### Record set
----

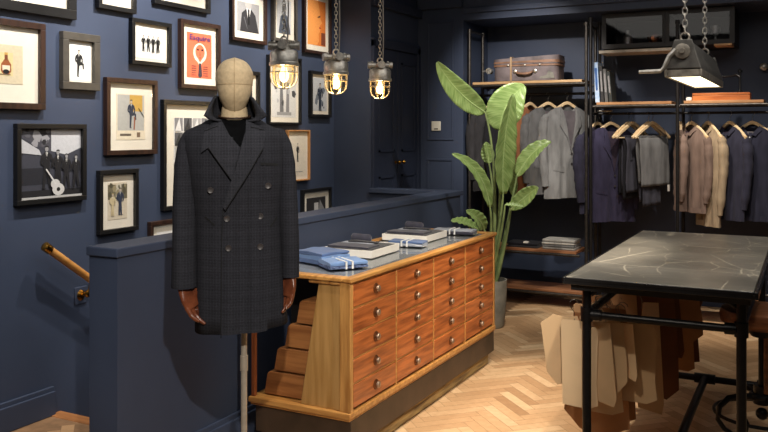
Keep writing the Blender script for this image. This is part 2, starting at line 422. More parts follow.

----

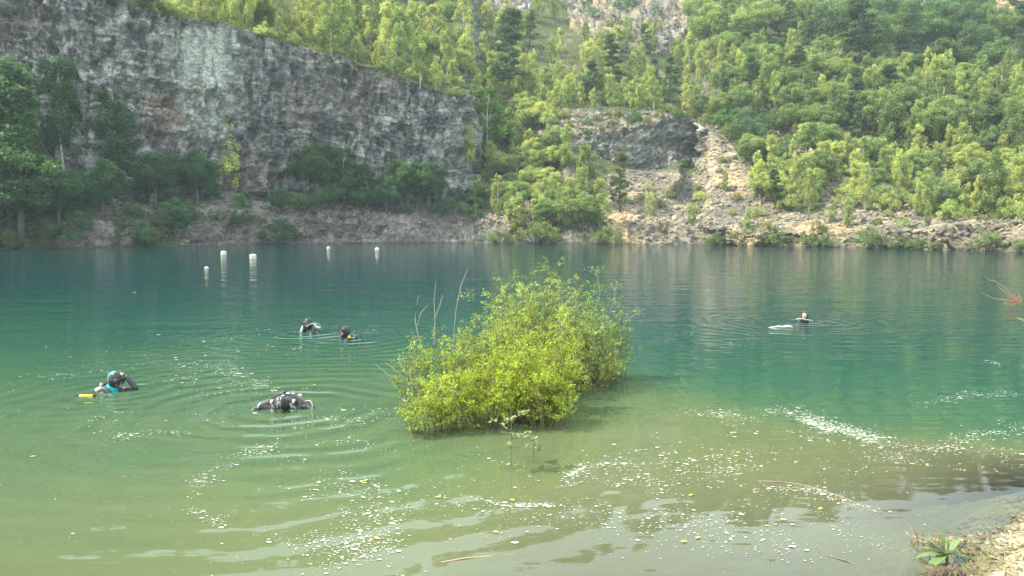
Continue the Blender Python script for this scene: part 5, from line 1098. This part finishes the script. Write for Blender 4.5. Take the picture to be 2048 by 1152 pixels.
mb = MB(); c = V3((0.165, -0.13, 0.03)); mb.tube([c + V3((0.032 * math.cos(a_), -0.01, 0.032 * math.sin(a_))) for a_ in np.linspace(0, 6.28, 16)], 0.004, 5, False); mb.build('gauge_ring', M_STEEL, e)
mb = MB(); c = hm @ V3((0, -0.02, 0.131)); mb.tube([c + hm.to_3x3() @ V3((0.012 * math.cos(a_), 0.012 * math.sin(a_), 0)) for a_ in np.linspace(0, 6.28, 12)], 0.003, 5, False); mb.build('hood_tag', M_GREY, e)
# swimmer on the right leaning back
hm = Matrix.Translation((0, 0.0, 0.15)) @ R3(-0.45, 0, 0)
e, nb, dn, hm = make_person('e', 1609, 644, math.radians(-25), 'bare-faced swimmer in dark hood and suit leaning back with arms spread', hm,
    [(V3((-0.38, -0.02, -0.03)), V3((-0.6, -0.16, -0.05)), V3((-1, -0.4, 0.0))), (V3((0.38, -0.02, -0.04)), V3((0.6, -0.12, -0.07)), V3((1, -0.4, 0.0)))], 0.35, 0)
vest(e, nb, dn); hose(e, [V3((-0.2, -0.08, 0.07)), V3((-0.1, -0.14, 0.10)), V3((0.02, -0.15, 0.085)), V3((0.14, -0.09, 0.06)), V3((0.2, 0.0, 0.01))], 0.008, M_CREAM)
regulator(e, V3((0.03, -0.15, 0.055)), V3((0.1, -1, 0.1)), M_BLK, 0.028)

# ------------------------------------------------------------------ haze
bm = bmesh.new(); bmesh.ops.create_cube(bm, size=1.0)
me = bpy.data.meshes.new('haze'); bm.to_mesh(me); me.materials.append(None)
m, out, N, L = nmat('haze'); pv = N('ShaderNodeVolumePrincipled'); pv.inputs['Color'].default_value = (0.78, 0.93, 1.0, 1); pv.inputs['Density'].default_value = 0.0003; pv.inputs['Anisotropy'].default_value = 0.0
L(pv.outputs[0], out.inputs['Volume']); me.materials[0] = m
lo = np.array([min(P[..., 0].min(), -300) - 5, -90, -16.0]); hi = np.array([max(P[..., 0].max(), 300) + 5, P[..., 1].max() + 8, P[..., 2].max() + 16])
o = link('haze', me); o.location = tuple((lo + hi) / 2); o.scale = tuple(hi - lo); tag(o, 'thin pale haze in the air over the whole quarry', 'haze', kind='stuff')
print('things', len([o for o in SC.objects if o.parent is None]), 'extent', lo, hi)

----

### Task instructions
Output the lines of the records above exactly as they appear, from the line containing "Continue the Blender" through the line containing "0.1)), M_BLK, 0.028)".

### Response
Continue the Blender Python script for this scene: part 5, from line 1098. This part finishes the script. Write for Blender 4.5. Take the picture to be 2048 by 1152 pixels.
mb = MB(); c = V3((0.165, -0.13, 0.03)); mb.tube([c + V3((0.032 * math.cos(a_), -0.01, 0.032 * math.sin(a_))) for a_ in np.linspace(0, 6.28, 16)], 0.004, 5, False); mb.build('gauge_ring', M_STEEL, e)
mb = MB(); c = hm @ V3((0, -0.02, 0.131)); mb.tube([c + hm.to_3x3() @ V3((0.012 * math.cos(a_), 0.012 * math.sin(a_), 0)) for a_ in np.linspace(0, 6.28, 12)], 0.003, 5, False); mb.build('hood_tag', M_GREY, e)
# swimmer on the right leaning back
hm = Matrix.Translation((0, 0.0, 0.15)) @ R3(-0.45, 0, 0)
e, nb, dn, hm = make_person('e', 1609, 644, math.radians(-25), 'bare-faced swimmer in dark hood and suit leaning back with arms spread', hm,
    [(V3((-0.38, -0.02, -0.03)), V3((-0.6, -0.16, -0.05)), V3((-1, -0.4, 0.0))), (V3((0.38, -0.02, -0.04)), V3((0.6, -0.12, -0.07)), V3((1, -0.4, 0.0)))], 0.35, 0)
vest(e, nb, dn); hose(e, [V3((-0.2, -0.08, 0.07)), V3((-0.1, -0.14, 0.10)), V3((0.02, -0.15, 0.085)), V3((0.14, -0.09, 0.06)), V3((0.2, 0.0, 0.01))], 0.008, M_CREAM)
regulator(e, V3((0.03, -0.15, 0.055)), V3((0.1, -1, 0.1)), M_BLK, 0.028)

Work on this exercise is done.